人口統計局が2001年11月9日に発表した統計によると、香港の8~10月期の失業率は5.5%で、前期比でさらに0.2ポイント上昇し、7月に失業率が上昇に転じて以来4期連続の上昇となった。また、失業者数は19万4000人で、前期比で8400人増加し、2000年2月以来の19万人の大台突破となった。

正規雇用者が需要の低下で労働時間の減少を余儀なくされている不完全雇用率は、8~10月期は2.6%で、前期比で0.1ポイントの上昇となった。また、雇用者数は同じ時期に32万人(暫定値)で、前期比で1万人減少した。

失業はほとんどすべての分野で悪化したが、特に打撃を受けたのは製造業、建設業、流通業、運送業、サービス業の諸分野だった。

人口統計局の発表前は、労働側や学界から失業率は5.6~5.7%に達すると予測されており、結果はこれよりは僅かに良い数字となったが、今後の見通しについては厳しい見方が相次いでいる。

アントニー・ルン財務長官は、短期的には向こう数カ月間、失業者数はさらに増大するとの見方を示した。同長官はまた、アフガニスタンの戦争と米国がテロとの戦いで持つ自信は、正確に予測することが困難な不確定要因で、これらの要因に依存している以上、今後の経済状況の予測は困難だとしている。

ハンセン銀行のヴィンセント・クワン主任エコノミストは、失業率が今回予測を下回ったのは、夏に学校を卒業した人のうちで、求職者数がごく僅かだったからだとしており、今回の特徴は求職者数はほとんど変わらなかったのに、求人数が減少したことだと述べている。

リンナン大学の公共政策研究センター所長のホ・ロク・サン教授は、旧正月後にはレストランの閉鎖により、失業率が少なくとも0.2ポイントほど上昇する傾向を過去の経験が示しており、2002年も失業率は上昇すると述べている。
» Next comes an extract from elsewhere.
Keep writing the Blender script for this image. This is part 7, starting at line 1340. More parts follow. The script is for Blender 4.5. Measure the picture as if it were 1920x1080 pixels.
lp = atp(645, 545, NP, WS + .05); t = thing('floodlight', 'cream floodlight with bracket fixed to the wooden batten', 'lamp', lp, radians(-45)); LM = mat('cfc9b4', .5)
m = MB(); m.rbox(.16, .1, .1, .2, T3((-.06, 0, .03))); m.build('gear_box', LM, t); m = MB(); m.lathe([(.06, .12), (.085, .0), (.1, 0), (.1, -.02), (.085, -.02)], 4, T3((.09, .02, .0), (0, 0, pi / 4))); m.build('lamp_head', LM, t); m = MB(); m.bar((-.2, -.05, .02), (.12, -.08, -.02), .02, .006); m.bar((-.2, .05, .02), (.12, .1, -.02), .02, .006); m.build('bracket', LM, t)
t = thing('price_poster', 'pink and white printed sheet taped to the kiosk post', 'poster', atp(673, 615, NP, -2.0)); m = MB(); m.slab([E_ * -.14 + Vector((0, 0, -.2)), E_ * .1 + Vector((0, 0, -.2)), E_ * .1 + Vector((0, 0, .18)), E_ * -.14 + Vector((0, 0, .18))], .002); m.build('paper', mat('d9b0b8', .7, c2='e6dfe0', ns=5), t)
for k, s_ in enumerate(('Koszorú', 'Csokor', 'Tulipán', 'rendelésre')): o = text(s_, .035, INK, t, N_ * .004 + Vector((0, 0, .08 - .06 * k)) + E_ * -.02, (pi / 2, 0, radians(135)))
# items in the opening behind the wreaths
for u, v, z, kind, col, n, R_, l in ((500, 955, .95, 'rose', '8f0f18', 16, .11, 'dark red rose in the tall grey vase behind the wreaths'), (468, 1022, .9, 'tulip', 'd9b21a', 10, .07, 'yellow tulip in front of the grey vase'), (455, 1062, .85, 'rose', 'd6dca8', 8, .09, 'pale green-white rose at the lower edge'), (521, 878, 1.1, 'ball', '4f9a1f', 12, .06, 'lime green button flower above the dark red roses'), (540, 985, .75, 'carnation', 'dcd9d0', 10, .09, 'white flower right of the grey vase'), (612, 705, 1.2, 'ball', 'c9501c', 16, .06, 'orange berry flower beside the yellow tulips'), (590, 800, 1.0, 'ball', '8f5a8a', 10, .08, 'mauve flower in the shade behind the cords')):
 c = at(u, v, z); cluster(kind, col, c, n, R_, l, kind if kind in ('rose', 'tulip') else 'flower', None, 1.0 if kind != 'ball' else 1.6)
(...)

同教授はまた、対外的要因が漸次好転すれば、失業率は2002年の初めに6.5%ほどのピークに達して、その後下降に転ずる可能性もあるとしている。

このような厳しい状況下で、職工会連盟(CTU)のエリザベス・タン事務局長は11月19日、組合代表20人とともに、政府に対して失業の悪化を緩和するために早期に雇用を創出するようにと強く訴えた。

ちなみに、ルン財務長官は11月20日、董建華長官が、先の施政方針演説にもられた3万2000人の雇用創出を含めて(本誌2002年1月号第1記事参照)、早期に雇用創出措置を取る強い指示を出していることを明らかにした。